Supplied data:
====

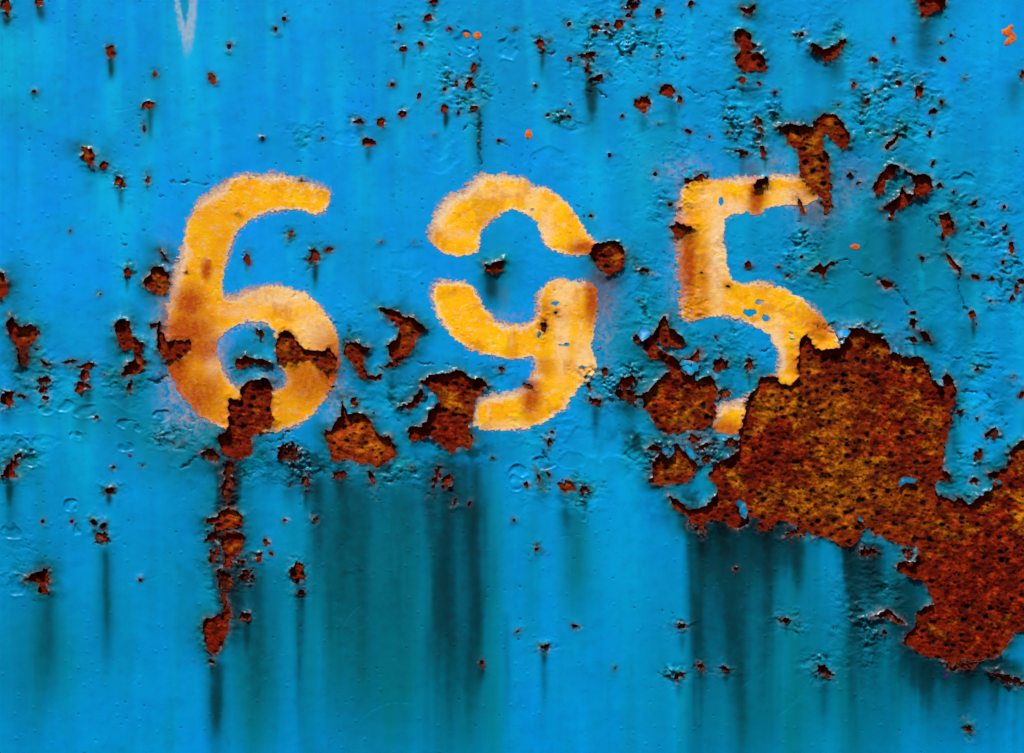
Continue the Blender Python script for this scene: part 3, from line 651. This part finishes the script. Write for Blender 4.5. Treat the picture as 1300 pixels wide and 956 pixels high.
def coords(N, L, scale=(1, 1, 1)):
    t = N.new('ShaderNodeTexCoord'); mp = N.new('ShaderNodeMapping'); mp.inputs['Scale'].default_value = scale
    L.new(t.outputs['Object'], mp.inputs['Vector']); return mp.outputs['Vector']
def add_bump(N, L, h, strength, dist, bsdf, prev=None):
    b = N.new('ShaderNodeBump'); b.inputs['Strength'].default_value = strength; b.inputs['Distance'].default_value = dist
    L.new(h, b.inputs['Height'])
    if prev: L.new(prev, b.inputs['Normal'])
    L.new(b.outputs[0], bsdf.inputs['Normal']); return b.outputs[0]
def read_attr(N, L, name):
    a = N.new('ShaderNodeAttribute'); a.attribute_name = name
    s = N.new('ShaderNodeSeparateColor'); L.new(a.outputs['Color'], s.inputs[0])
    return s.outputs[0], s.outputs[1], s.outputs[2], a.outputs['Alpha']

BLUE = (0.0, 0.305, 0.80)
def build_blue():
    m, N, L, B = mat_new('blue_enamel')
    te, cy, dk, st = read_attr(N, L, 'm1'); pl, ed, sp, _ = read_attr(N, L, 'm2')
    v = coords(N, L)
    n1 = add_noise(N, L, 26, 4, .6, v); n2 = add_noise(N, L, 900, 2, .6, v); n3 = add_noise(N, L, 140, 4, .65, v)
    c = add_ramp(N, L, n1, [(.3, (0.0, .275, .84)), (.5, BLUE), (.7, (0.0, .33, .77))])
    c = add_mix(N, L, te, c, (0.0, .225, .31))
    c = add_mix(N, L, add_math(N, L, 'MULTIPLY', cy, .8), c, (0.0, .50, .80))
    vv = coords(N, L, (1.0, 1.0, .055))
    n4 = add_noise(N, L, 120, 4, .6, vv)
    c = add_mix(N, L, add_math(N, L, 'MULTIPLY', add_math(N, L, 'SUBTRACT', n4, .50, True), 1.0, True), c, (0.0, .20, .42))
    c = add_mix(N, L, add_math(N, L, 'MULTIPLY', add_math(N, L, 'SUBTRACT', .45, n4, True), 1.2, True), c, (0.0, .40, .88))
    # fine mottling of grime
    g = add_math(N, L, 'MULTIPLY', add_math(N, L, 'SUBTRACT', n3, .52, True), 1.5, True)
    c = add_mix(N, L, g, c, (0.0, .15, .36))
    dkn = add_math(N, L, 'MULTIPLY', dk, add_math(N, L, 'ADD', .78, add_math(N, L, 'MULTIPLY', n3, .44)), True)
    c = add_mix(N, L, sp, c, add_ramp(N, L, n3, [(.3, (.16, .13, .20)), (.5, (.36, .26, .31)), (.68, (.52, .40, .42))]))
    c = add_mix(N, L, add_math(N, L, 'MULTIPLY', dkn, 1.5, True), c, (0.0, .085, .125))
    c = add_mix(N, L, add_math(N, L, 'MULTIPLY', add_math(N, L, 'SUBTRACT', dkn, .42, True), 1.8, True), c, (.001, .010, .014))
    c = add_mix(N, L, pl, c, (.50, .46, .52))
    c = add_mix(N, L, st, c, (.10, .022, .008))
    rimc = add_ramp(N, L, n3, [(.35, (.045, .008, .004)), (.5, (.16, .03, .012)), (.62, (.05, .16, .20)), (.75, (.40, .30, .30))])
    c = add_mix(N, L, ed, c, rimc)
    L.new(c, B.inputs['Base Color'])
    r = add_math(N, L, 'ADD', .20, add_math(N, L, 'MULTIPLY', n3, .22)); L.new(r, B.inputs['Roughness'])
    B.inputs['Specular IOR Level'].default_value = .15
    b1 = add_bump(N, L, n2, .10, .0003, B); add_bump(N, L, n3, .10, .0010, B, b1)
    return m
def build_digit():
    m, N, L, B = mat_new('yellow_stencil_paint')
    core, pl, st, dk = read_attr(N, L, 'm1')
    v = coords(N, L)
    n3 = add_noise(N, L, 330, 4, .7, v); n1 = add_noise(N, L, 60, 3, .6, v); n2 = add_noise(N, L, 1100, 2, .7, v)
    y = add_ramp(N, L, n1, [(.3, (.88, .33, 0.0)), (.5, (.98, .46, 0.0)), (.7, (1.0, .56, .002))])
    spk = add_math(N, L, 'MULTIPLY', add_math(N, L, 'SUBTRACT', n3, .62, True), 9, True)
    y = add_mix(N, L, add_math(N, L, 'MULTIPLY', spk, .7), y, (.90, .66, .36))
    plf = add_math(N, L, 'MULTIPLY', pl, add_math(N, L, 'MULTIPLY', add_math(N, L, 'SUBTRACT', n3, .30, True), 4.2, True), True)
    y = add_mix(N, L, plf, y, (.88, .62, .34))
    fr = add_ramp(N, L, n2, [(.35, (.26, .17, .21)), (.5, (.44, .30, .31)), (.66, (.68, .47, .34))])
    edge_c = add_mix(N, L, n3, (.80, .50, .24), (.94, .74, .44))
    c = add_mix(N, L, add_math(N, L, 'MULTIPLY', add_math(N, L, 'SUBTRACT', core, .55, True), 2.6, True), add_mix(N, L, add_math(N, L, 'MULTIPLY', core, 2.0, True), fr, edge_c), y)
    stn = add_math(N, L, 'MULTIPLY', st, add_math(N, L, 'ADD', .5, n3), True)
    c = add_mix(N, L, stn, c, (.44, .062, .001))
    c = add_mix(N, L, dk, c, (.06, .012, .006))
    L.new(c, B.inputs['Base Color']); B.inputs['Roughness'].default_value = .62
    B.inputs['Specular IOR Level'].default_value = .1
    b1 = add_bump(N, L, n2, .25, .0004, B); add_bump(N, L, n3, .2, .0008, B, b1)
    return m
def build_rust(name, kind):
    m, N, L, B = mat_new(name)
    och, pt, dp, rd = read_attr(N, L, 'm1')
    v = coords(N, L)
    n2 = add_noise(N, L, 520, 4, .7, v); n1 = add_noise(N, L, 150, 5, .68, v)
    if kind == 'rust':   pal = [(.30, (.016, .001, .0)), (.44, (.085, .003, .0)), (.56, (.20, .008, .0)), (.72, (.40, .040, .001))]
    elif kind == 'bright': pal = [(.25, (.14, .010, .002)), (.45, (.32, .026, .003)), (.6, (.48, .055, .005)), (.8, (.50, .16, .012))]
    else:                pal = [(.30, (.006, .002, .001)), (.46, (.035, .004, .001)), (.56, (.13, .016, .006)), (.68, (.26, .08, .06)), (.8, (.34, .18, .17))]
    nn = add_math(N, L, 'ADD', add_math(N, L, 'MULTIPLY', n2, .35), add_math(N, L, 'MULTIPLY', n1, .65))
    nn = add_math(N, L, 'ADD', .5, add_math(N, L, 'MULTIPLY', add_math(N, L, 'SUBTRACT', nn, .5), 1.7), True)
    c = add_ramp(N, L, nn, pal)
    o_c = (.66, .235, .001) if kind != 'dark' else (.16, .05, .015)
    of = add_math(N, L, 'MULTIPLY', och, add_math(N, L, 'ADD', .25, add_math(N, L, 'MULTIPLY', add_math(N, L, 'SUBTRACT', nn, .3, True), 2.2, True)), True)
    c = add_mix(N, L, of, c, add_mix(N, L, nn, (.20, .035, .0), o_c) if kind != 'dark' else o_c)
    c = add_mix(N, L, add_math(N, L, 'MULTIPLY', dp, .85), c, add_mix(N, L, nn, (.02, .001, 0), (.17, .007, 0)))
    c = add_mix(N, L, rd, c, add_mix(N, L, n1, (.09, .004, 0), (.24, .014, 0)))
    c = add_mix(N, L, pt, c, (.008, .003, .003))
    L.new(c, B.inputs['Base Color']); B.inputs['Roughness'].default_value = .75
    B.inputs['Specular IOR Level'].default_value = .06
    b1 = add_bump(N, L, n2, .45, .0010, B); add_bump(N, L, n1, .4, .0015, B, b1)
    return m
def build_flat(name, c0, c1, rough_=.6):
    m, N, L, B = mat_new(name)
    n = add_noise(N, L, 500, 3, .6, coords(N, L))
    L.new(add_ramp(N, L, n, [(.35, c0), (.65, c1)]), B.inputs['Base Color'])
    B.inputs['Roughness'].default_value = rough_; B.inputs['Specular IOR Level'].default_value = .25
    add_bump(N, L, n, .4, .0006, B)
    return m
M_blue = build_blue(); M_digit = build_digit()
M_rust = {k_: build_rust('rust_' + k_, k_) for k_ in ('rust', 'bright', 'dark')}
M_orange = build_flat('orange_primer', (.55, .06, .01), (.85, .20, .005))
M_purple = build_flat('purple_speck', (.05, .01, .16), (.16, .01, .14))
M_steel = build_flat('dark_oxidised_steel', (.02, .008, .006), (.05, .015, .01), .8)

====

Exercise brief: Starting at the top of the listing above, reproduce each line up to and including the one with "s.outputs[1], s.outputs[2], a.outputs['Alpha']"; omit the pictures.

The response:
Continue the Blender Python script for this scene: part 3, from line 651. This part finishes the script. Write for Blender 4.5. Treat the picture as 1300 pixels wide and 956 pixels high.
def coords(N, L, scale=(1, 1, 1)):
    t = N.new('ShaderNodeTexCoord'); mp = N.new('ShaderNodeMapping'); mp.inputs['Scale'].default_value = scale
    L.new(t.outputs['Object'], mp.inputs['Vector']); return mp.outputs['Vector']
def add_bump(N, L, h, strength, dist, bsdf, prev=None):
    b = N.new('ShaderNodeBump'); b.inputs['Strength'].default_value = strength; b.inputs['Distance'].default_value = dist
    L.new(h, b.inputs['Height'])
    if prev: L.new(prev, b.inputs['Normal'])
    L.new(b.outputs[0], bsdf.inputs['Normal']); return b.outputs[0]
def read_attr(N, L, name):
    a = N.new('ShaderNodeAttribute'); a.attribute_name = name
    s = N.new('ShaderNodeSeparateColor'); L.new(a.outputs['Color'], s.inputs[0])
    return s.outputs[0], s.outputs[1], s.outputs[2], a.outputs['Alpha']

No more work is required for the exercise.